§ Task description
Retype the complete listing exactly as it appears.

§ Information shown
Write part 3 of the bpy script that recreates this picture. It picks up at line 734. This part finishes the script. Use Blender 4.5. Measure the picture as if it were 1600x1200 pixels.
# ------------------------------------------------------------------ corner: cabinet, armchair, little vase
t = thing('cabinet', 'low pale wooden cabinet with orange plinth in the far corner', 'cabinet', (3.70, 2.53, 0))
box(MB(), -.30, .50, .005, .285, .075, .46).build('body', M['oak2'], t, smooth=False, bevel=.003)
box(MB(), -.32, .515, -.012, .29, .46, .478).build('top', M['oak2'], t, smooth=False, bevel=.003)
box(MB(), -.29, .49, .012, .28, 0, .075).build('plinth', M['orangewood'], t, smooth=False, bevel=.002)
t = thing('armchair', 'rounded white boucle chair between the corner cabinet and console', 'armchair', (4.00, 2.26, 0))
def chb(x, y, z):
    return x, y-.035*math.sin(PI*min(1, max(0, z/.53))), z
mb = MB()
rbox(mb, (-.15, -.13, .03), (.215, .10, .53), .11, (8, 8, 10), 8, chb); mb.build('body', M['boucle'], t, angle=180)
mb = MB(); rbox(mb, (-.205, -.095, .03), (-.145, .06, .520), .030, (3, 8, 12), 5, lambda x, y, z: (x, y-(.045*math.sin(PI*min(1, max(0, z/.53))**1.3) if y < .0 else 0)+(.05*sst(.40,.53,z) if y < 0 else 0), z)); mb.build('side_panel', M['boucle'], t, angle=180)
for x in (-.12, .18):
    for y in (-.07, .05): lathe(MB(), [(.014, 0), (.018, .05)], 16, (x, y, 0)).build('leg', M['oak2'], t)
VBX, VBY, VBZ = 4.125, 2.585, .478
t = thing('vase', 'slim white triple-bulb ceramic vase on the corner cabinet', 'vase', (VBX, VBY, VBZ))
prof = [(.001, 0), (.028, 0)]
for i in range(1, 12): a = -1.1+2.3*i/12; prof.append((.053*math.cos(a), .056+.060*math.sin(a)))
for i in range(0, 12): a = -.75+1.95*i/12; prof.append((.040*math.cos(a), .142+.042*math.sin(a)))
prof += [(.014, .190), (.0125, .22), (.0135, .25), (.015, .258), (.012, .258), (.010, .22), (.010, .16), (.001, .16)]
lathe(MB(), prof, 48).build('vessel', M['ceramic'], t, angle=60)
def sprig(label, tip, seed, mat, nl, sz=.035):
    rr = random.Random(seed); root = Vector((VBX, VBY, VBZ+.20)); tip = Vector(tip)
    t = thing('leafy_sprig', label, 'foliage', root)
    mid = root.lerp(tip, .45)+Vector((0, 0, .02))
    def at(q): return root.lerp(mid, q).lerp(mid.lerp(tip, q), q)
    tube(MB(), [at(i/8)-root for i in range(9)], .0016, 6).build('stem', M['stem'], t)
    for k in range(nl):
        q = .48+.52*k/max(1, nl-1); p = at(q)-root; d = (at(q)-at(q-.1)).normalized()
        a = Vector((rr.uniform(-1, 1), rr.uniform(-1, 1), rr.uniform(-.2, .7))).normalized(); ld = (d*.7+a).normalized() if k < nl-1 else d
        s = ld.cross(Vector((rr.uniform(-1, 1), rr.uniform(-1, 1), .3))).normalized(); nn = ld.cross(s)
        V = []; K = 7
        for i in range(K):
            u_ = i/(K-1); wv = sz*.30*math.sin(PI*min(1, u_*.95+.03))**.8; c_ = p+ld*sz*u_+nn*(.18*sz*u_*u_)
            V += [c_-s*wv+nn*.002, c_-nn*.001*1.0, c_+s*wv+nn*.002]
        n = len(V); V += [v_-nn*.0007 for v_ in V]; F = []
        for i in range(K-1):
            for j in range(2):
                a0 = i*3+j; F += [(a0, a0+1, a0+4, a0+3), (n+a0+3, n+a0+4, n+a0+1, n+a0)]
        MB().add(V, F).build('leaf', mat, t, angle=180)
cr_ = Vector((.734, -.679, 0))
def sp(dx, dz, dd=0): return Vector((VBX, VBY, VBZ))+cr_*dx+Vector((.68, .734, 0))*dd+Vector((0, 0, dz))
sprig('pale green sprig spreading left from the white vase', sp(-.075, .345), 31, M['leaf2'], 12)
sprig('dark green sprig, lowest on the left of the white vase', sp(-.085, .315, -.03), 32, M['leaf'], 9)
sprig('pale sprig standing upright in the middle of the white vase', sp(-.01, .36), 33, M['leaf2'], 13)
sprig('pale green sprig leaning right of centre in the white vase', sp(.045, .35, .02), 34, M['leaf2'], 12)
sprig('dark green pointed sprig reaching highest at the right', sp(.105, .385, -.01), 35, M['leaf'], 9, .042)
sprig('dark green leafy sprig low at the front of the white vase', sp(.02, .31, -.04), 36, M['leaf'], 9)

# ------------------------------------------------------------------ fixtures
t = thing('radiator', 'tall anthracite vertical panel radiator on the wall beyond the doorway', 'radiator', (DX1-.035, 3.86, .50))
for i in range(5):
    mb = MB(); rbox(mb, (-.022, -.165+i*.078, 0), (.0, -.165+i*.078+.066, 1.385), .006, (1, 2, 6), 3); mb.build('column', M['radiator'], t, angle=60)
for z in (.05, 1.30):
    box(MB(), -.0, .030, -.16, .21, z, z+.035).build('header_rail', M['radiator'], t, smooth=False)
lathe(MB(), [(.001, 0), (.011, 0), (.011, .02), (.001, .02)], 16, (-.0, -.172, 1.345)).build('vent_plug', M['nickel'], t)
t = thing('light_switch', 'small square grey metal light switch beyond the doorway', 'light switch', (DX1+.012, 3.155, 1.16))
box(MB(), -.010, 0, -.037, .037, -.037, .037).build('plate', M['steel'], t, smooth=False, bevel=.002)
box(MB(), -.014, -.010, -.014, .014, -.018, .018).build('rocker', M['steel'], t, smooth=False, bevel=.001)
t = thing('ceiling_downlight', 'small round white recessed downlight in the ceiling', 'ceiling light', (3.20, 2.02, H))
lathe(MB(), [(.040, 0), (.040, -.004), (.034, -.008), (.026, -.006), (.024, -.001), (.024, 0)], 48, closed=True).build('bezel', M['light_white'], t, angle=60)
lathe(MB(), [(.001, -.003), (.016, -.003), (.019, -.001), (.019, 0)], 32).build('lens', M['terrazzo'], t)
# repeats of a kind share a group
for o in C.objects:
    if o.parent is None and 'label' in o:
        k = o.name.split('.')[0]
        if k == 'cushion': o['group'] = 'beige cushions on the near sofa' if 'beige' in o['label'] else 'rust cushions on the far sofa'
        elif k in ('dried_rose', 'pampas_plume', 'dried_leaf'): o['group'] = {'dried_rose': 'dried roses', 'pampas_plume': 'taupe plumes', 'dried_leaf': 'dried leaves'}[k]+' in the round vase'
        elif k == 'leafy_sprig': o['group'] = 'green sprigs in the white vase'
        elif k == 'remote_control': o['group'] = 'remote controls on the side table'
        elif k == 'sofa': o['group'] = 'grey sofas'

§ Answer for the task
Write part 3 of the bpy script that recreates this picture. It picks up at line 734. This part finishes the script. Use Blender 4.5. Measure the picture as if it were 1600x1200 pixels.
# ------------------------------------------------------------------ corner: cabinet, armchair, little vase
t = thing('cabinet', 'low pale wooden cabinet with orange plinth in the far corner', 'cabinet', (3.70, 2.53, 0))
box(MB(), -.30, .50, .005, .285, .075, .46).build('body', M['oak2'], t, smooth=False, bevel=.003)
box(MB(), -.32, .515, -.012, .29, .46, .478).build('top', M['oak2'], t, smooth=False, bevel=.003)
box(MB(), -.29, .49, .012, .28, 0, .075).build('plinth', M['orangewood'], t, smooth=False, bevel=.002)
t = thing('armchair', 'rounded white boucle chair between the corner cabinet and console', 'armchair', (4.00, 2.26, 0))
def chb(x, y, z):
    return x, y-.035*math.sin(PI*min(1, max(0, z/.53))), z
mb = MB()
rbox(mb, (-.15, -.13, .03), (.215, .10, .53), .11, (8, 8, 10), 8, chb); mb.build('body', M['boucle'], t, angle=180)
mb = MB(); rbox(mb, (-.205, -.095, .03), (-.145, .06, .520), .030, (3, 8, 12), 5, lambda x, y, z: (x, y-(.045*math.sin(PI*min(1, max(0, z/.53))**1.3) if y < .0 else 0)+(.05*sst(.40,.53,z) if y < 0 else 0), z)); mb.build('side_panel', M['boucle'], t, angle=180)
for x in (-.12, .18):
    for y in (-.07, .05): lathe(MB(), [(.014, 0), (.018, .05)], 16, (x, y, 0)).build('leg', M['oak2'], t)
VBX, VBY, VBZ = 4.125, 2.585, .478
t = thing('vase', 'slim white triple-bulb ceramic vase on the corner cabinet', 'vase', (VBX, VBY, VBZ))
prof = [(.001, 0), (.028, 0)]
for i in range(1, 12): a = -1.1+2.3*i/12; prof.append((.053*math.cos(a), .056+.060*math.sin(a)))
for i in range(0, 12): a = -.75+1.95*i/12; prof.append((.040*math.cos(a), .142+.042*math.sin(a)))
prof += [(.014, .190), (.0125, .22), (.0135, .25), (.015, .258), (.012, .258), (.010, .22), (.010, .16), (.001, .16)]
lathe(MB(), prof, 48).build('vessel', M['ceramic'], t, angle=60)
def sprig(label, tip, seed, mat, nl, sz=.035):
    rr = random.Random(seed); root = Vector((VBX, VBY, VBZ+.20)); tip = Vector(tip)
    t = thing('leafy_sprig', label, 'foliage', root)
    mid = root.lerp(tip, .45)+Vector((0, 0, .02))
    def at(q): return root.lerp(mid, q).lerp(mid.lerp(tip, q), q)
    tube(MB(), [at(i/8)-root for i in range(9)], .0016, 6).build('stem', M['stem'], t)
    for k in range(nl):
        q = .48+.52*k/max(1, nl-1); p = at(q)-root; d = (at(q)-at(q-.1)).normalized()
        a = Vector((rr.uniform(-1, 1), rr.uniform(-1, 1), rr.uniform(-.2, .7))).normalized(); ld = (d*.7+a).normalized() if k < nl-1 else d
        s = ld.cross(Vector((rr.uniform(-1, 1), rr.uniform(-1, 1), .3))).normalized(); nn = ld.cross(s)
        V = []; K = 7
        for i in range(K):
            u_ = i/(K-1); wv = sz*.30*math.sin(PI*min(1, u_*.95+.03))**.8; c_ = p+ld*sz*u_+nn*(.18*sz*u_*u_)
            V += [c_-s*wv+nn*.002, c_-nn*.001*1.0, c_+s*wv+nn*.002]
        n = len(V); V += [v_-nn*.0007 for v_ in V]; F = []
        for i in range(K-1):
            for j in range(2):
                a0 = i*3+j; F += [(a0, a0+1, a0+4, a0+3), (n+a0+3, n+a0+4, n+a0+1, n+a0)]
        MB().add(V, F).build('leaf', mat, t, angle=180)
cr_ = Vector((.734, -.679, 0))
def sp(dx, dz, dd=0): return Vector((VBX, VBY, VBZ))+cr_*dx+Vector((.68, .734, 0))*dd+Vector((0, 0, dz))
sprig('pale green sprig spreading left from the white vase', sp(-.075, .345), 31, M['leaf2'], 12)
sprig('dark green sprig, lowest on the left of the white vase', sp(-.085, .315, -.03), 32, M['leaf'], 9)
sprig('pale sprig standing upright in the middle of the white vase', sp(-.01, .36), 33, M['leaf2'], 13)
sprig('pale green sprig leaning right of centre in the white vase', sp(.045, .35, .02), 34, M['leaf2'], 12)
sprig('dark green pointed sprig reaching highest at the right', sp(.105, .385, -.01), 35, M['leaf'], 9, .042)
sprig('dark green leafy sprig low at the front of the white vase', sp(.02, .31, -.04), 36, M['leaf'], 9)

# ------------------------------------------------------------------ fixtures
t = thing('radiator', 'tall anthracite vertical panel radiator on the wall beyond the doorway', 'radiator', (DX1-.035, 3.86, .50))
for i in range(5):
    mb = MB(); rbox(mb, (-.022, -.165+i*.078, 0), (.0, -.165+i*.078+.066, 1.385), .006, (1, 2, 6), 3); mb.build('column', M['radiator'], t, angle=60)
for z in (.05, 1.30):
    box(MB(), -.0, .030, -.16, .21, z, z+.035).build('header_rail', M['radiator'], t, smooth=False)
lathe(MB(), [(.001, 0), (.011, 0), (.011, .02), (.001, .02)], 16, (-.0, -.172, 1.345)).build('vent_plug', M['nickel'], t)
t = thing('light_switch', 'small square grey metal light switch beyond the doorway', 'light switch', (DX1+.012, 3.155, 1.16))
box(MB(), -.010, 0, -.037, .037, -.037, .037).build('plate', M['steel'], t, smooth=False, bevel=.002)
box(MB(), -.014, -.010, -.014, .014, -.018, .018).build('rocker', M['steel'], t, smooth=False, bevel=.001)
t = thing('ceiling_downlight', 'small round white recessed downlight in the ceiling', 'ceiling light', (3.20, 2.02, H))
lathe(MB(), [(.040, 0), (.040, -.004), (.034, -.008), (.026, -.006), (.024, -.001), (.024, 0)], 48, closed=True).build('bezel', M['light_white'], t, angle=60)
lathe(MB(), [(.001, -.003), (.016, -.003), (.019, -.001), (.019, 0)], 32).build('lens', M['terrazzo'], t)
# repeats of a kind share a group
for o in C.objects:
    if o.parent is None and 'label' in o:
        k = o.name.split('.')[0]
        if k == 'cushion': o['group'] = 'beige cushions on the near sofa' if 'beige' in o['label'] else 'rust cushions on the far sofa'
        elif k in ('dried_rose', 'pampas_plume', 'dried_leaf'): o['group'] = {'dried_rose': 'dried roses', 'pampas_plume': 'taupe plumes', 'dried_leaf': 'dried leaves'}[k]+' in the round vase'
        elif k == 'leafy_sprig': o['group'] = 'green sprigs in the white vase'
        elif k == 'remote_control': o['group'] = 'remote controls on the side table'
        elif k == 'sofa': o['group'] = 'grey sofas'